Perché la banca diventi un alleato attivo nella lotta contro le frodi, ecco alcune richieste e verifiche concrete che ogni cliente, soprattutto in una situazione di vulnerabilità, può (e dovrebbe) fare:

  • Politiche antifrode avanzate e sistemi di blocco automatico delle transazioni: verifica che la tua banca disponga di strumenti in grado di analizzare in tempo reale le operazioni, individuare transazioni anomale e bloccarle prima che sia troppo tardi. Non si tratta solo di notifiche via SMS, ma di veri e propri algoritmi antifrode e procedure di sicurezza che possano fermare un bonifico sospetto per consentire verifiche aggiuntive.
  • Possibilità di indicare un “trusted contact” per le emergenze: Chiedi alla tua banca di poter designare una persona di fiducia (un familiare, un tutore o un amico) da contattare in caso di attività sospette. Questa funzione, già diffusa negli Stati Uniti, è una misura di buon senso che permette interventi rapidi senza violare la privacy.
  • Alert personalizzati su operazioni inconsuete: Non accontentarti delle notifiche standard: richiedi avvisi su misura per il tuo profilo, ad esempio per importi sopra una certa soglia o per trasferimenti internazionali. Gli strumenti esistono e possono prevenire truffe mirate.
  • Procure limitate per soggetti fragili: In caso di situazioni di fragilità (età avanzata, difficoltà cognitive, problemi di salute), è utile predisporre procure bancarie limitate, che diano accesso solo a determinate operazioni o conti. Questo riduce il rischio di abusi e semplifica la gestione patrimoniale.
  • Programmi di educazione alla sicurezza digitale e al riconoscimento delle truffe: Chiedi alla tua banca se offre corsi, webinar o materiali informativi per imparare a riconoscere tentativi di phishing e truffe telefoniche. Molti istituti già promuovono iniziative di educazione finanziaria: sfruttale come strumenti di prevenzione.

Il dibattito su privacy e sicurezza non può più essere ideologico

La privacy è un diritto fondamentale e non una prigione che impedisce di proteggere chi è più fragile.

Serve una nuova cultura della protezione dei dati: la privacy, oltre che difesa dalla sorveglianza, deve essere garanzia di sicurezza personale.

Il modello canadese dimostra che è possibile trovare un equilibrio: deroghe mirate, interventi documentati, responsabilità chiare.

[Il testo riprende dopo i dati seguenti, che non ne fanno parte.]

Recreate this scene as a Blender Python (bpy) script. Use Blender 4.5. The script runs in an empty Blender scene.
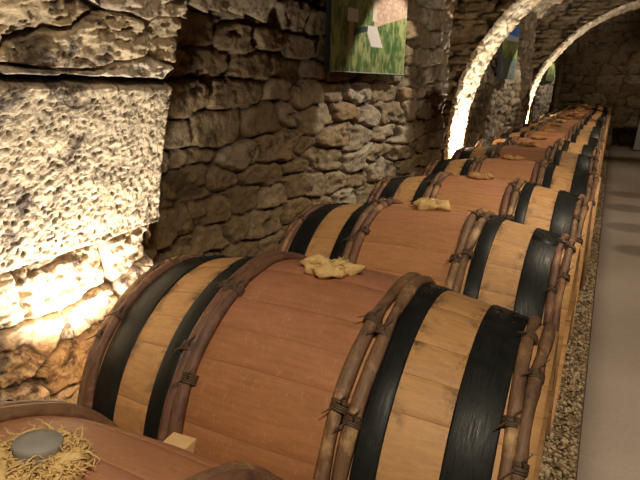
import bpy, bmesh, math, random
import numpy as np
from mathutils import Vector, Matrix

SC = bpy.context.scene
COL = SC.collection

# ------------------------------------------------------------------ camera
CAM_POS = Vector((0.4627, 0.0, 0.7333))
YAW, PITCH, ROLL, FPX = 0.4618, 0.2731, 0.0224, 564.12
cam_d = bpy.data.cameras.new('camera')
cam_d.sensor_width = 36.0
cam_d.lens = 36.0 * FPX / 640.0
cam_d.clip_start = 0.02
cam_d.clip_end = 60
cam = bpy.data.objects.new('camera', cam_d)
COL.objects.link(cam)
fw = Vector((-math.sin(YAW) * math.cos(PITCH), math.cos(YAW) * math.cos(PITCH), -math.sin(PITCH)))
rt = Vector((math.cos(YAW), math.sin(YAW), 0))
up = rt.cross(fw)
cr, sr = math.cos(ROLL), math.sin(ROLL)
rt2 = rt * cr + up * sr
up2 = up * cr - rt * sr
cam.matrix_world = Matrix(((rt2.x, up2.x, -fw.x, CAM_POS.x), (rt2.y, up2.y, -fw.y, CAM_POS.y),
                           (rt2.z, up2.z, -fw.z, CAM_POS.z), (0, 0, 0, 1)))
SC.camera = cam

# ------------------------------------------------------------------ exposure, world
SC.view_settings.view_transform = 'Standard'
SC.view_settings.look = 'None'
SC.view_settings.gamma = 1.0
SC.view_settings.use_curve_mapping = False
SC.view_settings.exposure = 0.0
world = bpy.data.worlds.new('world')
SC.world = world
world.use_nodes = True
world.node_tree.nodes['Background'].inputs[0].default_value = (1.0, 0.78, 0.55, 1)
world.node_tree.nodes['Background'].inputs[1].default_value = 0.07


def light(name, kind, loc, energy, color, size=0.05, aim=None, spot=None, blend=0.5, size_y=None):
    d = bpy.data.lights.new(name, kind)
    d.energy = energy
    d.color = color
    if kind == 'AREA':
        d.size = size
        if size_y:
            d.shape = 'RECTANGLE'
            d.size_y = size_y
    else:
        d.shadow_soft_size = size
    if kind == 'SPOT':
        d.spot_size = math.radians(spot)
        d.spot_blend = blend
    o = bpy.data.objects.new(name, d)
    o.location = loc
    if aim is not None:
        o.rotation_euler = (Vector(aim) - Vector(loc)).to_track_quat('-Z', 'Y').to_euler()
    COL.objects.link(o)
    return o


WARM = (1.0, 0.83, 0.61)
WARMW = (1.0, 0.92, 0.79)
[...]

Per l’Italia, adottare questo approccio significherebbe trasformare la privacy in uno scudo dinamico, capace di difendere non solo informazioni, ma vite e patrimoni.
Le truffe ai più fragili sono una tragedia sociale che va oltre il furto economico: spezzano la fiducia nelle istituzioni, isolano le vittime, minano il senso di sicurezza.

Ripensare la privacy come infrastruttura di protezione è il primo passo per costruire una società digitale più sicura, dove proteggere significa intervenire con mezzi appropriati al momento giusto, non a posteriori.

I dati, se usati in modo responsabile e regolato, possono salvare patrimoni e dignità. Serve una visione in cui intervenire nella privacy diventa un atto di tutela, non di arbitrio.

L’evoluzione normativa (con alla base trasparenza, auditing e accountability) potrebbe guidarci verso una privacy funzionale a proteggere chi è più esposto.